A NOVA show have told the audience that we are live in 3 dimensional world, the world we lived in is compose by 3 element: the energy, matter, space. By the time Einstein have invented the 4-dimensional model including the time element, why no one claim that we actually live in 4-dimensional world
Answer
Victor, This is a good question. Probably one of the greatest tragedies surrounding modern science in popular literature is the portrayal of dimensions and our understanding of them.
Many popular shows are inconsistent in when they talk about dimensions, in some cases they refer to the 3 spatial and 1 time dimension that we commonly observe as separate things, and in some cases they talk about the 4-dimensional spacetime that is used in modern physics on a routine basis without any real discussion about what they mean.

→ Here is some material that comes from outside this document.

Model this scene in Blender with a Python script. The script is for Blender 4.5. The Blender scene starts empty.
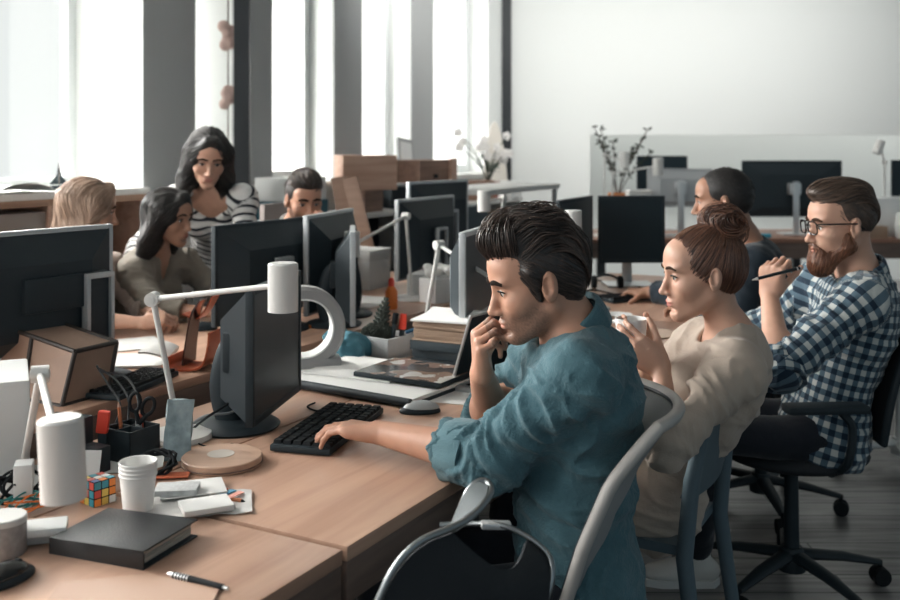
import bpy, bmesh, math, random
import numpy as np
import openvdb
from mathutils import Vector, Matrix, Euler

# ---------------------------------------------------------------- camera, sky, lamps, exposure
SC = bpy.context.scene
COL = SC.collection
FPX, HZ, EYE = 1000.0, 145.0, 1.45
cam_data = bpy.data.cameras.new('camera')
cam = bpy.data.objects.new('camera', cam_data)
COL.objects.link(cam)
cam.location = (0, 0, EYE)
cam.rotation_euler = (math.pi / 2, 0, 0)
cam_data.sensor_width = 36.0
cam_data.lens = 40.0
cam_data.shift_y = -(300 - HZ) / 900.0
cam_data.clip_start = 0.05
cam_data.dof.use_dof = True
cam_data.dof.focus_distance = 2.35
cam_data.dof.aperture_fstop = 3.5
SC.camera = cam

SC.view_settings.view_transform = 'Standard'
SC.view_settings.look = 'None'
SC.view_settings.gamma = 1.0
SC.view_settings.exposure = 0.0

world = bpy.data.worlds.new('overcast_sky')
SC.world = world
world.use_nodes = True
wn, wl = world.node_tree.nodes, world.node_tree.links
wn.clear()
w_out = wn.new('ShaderNodeOutputWorld')
w_bg = wn.new('ShaderNodeBackground')
w_tc = wn.new('ShaderNodeTexCoord')
w_dot = wn.new('ShaderNodeVectorMath'); w_dot.operation = 'DOT_PRODUCT'
w_dot.inputs[1].default_value = (-0.876, 0.482, 0.12)
w_ramp = wn.new('ShaderNodeValToRGB')
w_ramp.color_ramp.elements[0].position = 0.30
w_ramp.color_ramp.elements[0].color = (0.23, 0.30, 0.34, 1)
w_ramp.color_ramp.elements[1].position = 0.72
w_ramp.color_ramp.elements[1].color = (0.90, 0.94, 0.92, 1)
w_map = wn.new('ShaderNodeMath'); w_map.operation = 'MULTIPLY_ADD'
w_map.inputs[1].default_value = 0.5; w_map.inputs[2].default_value = 0.5
wl.new(w_tc.outputs['Generated'], w_dot.inputs[0])
wl.new(w_dot.outputs['Value'], w_map.inputs[0])
wl.new(w_map.outputs[0], w_ramp.inputs[0])
wl.new(w_ramp.outputs[0], w_bg.inputs[0])
w_bg.inputs[1].default_value = 1.0
wl.new(w_bg.outputs[0], w_out.inputs[0])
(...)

Spacetime is a combination of the 3 space dimensions and 1 time dimension, e.g. 3+1 dimensions which equals 4 dimensions.
In the early days of relativistic mechanics, in order to represent the 3 spatial dimensions and 1 time dimension as one entity, they would give the time dimension an imaginary value. So the 4 dimensional spacetime would be represented as:
$$x + y + z + it$$
This covenient, because when one takes the inner product (sometimes called the dot product) of the representation of space time one gets:
$$x^2 + y^2 + z^2 - t^2$$
This sort of representation is convenient because one can begin to understand the relationship between space and time in terms of the Pythagorean theorem.
This is the simplest example of how one can begin to relate the nature of spacetime to geometry. The broader theory of how geometry of spacetime changes as you move in spacetime is Einstein's Theory of General Relativity.
General Relativity assumes that there are 3 dimensions of space and 1 dimension of time that make up the 4-dimensional spacetime that programs sometimes reference.
There are other theories that propose there are more than 3 space dimensions of space and 1 dimension of time. However, these are very speculative still.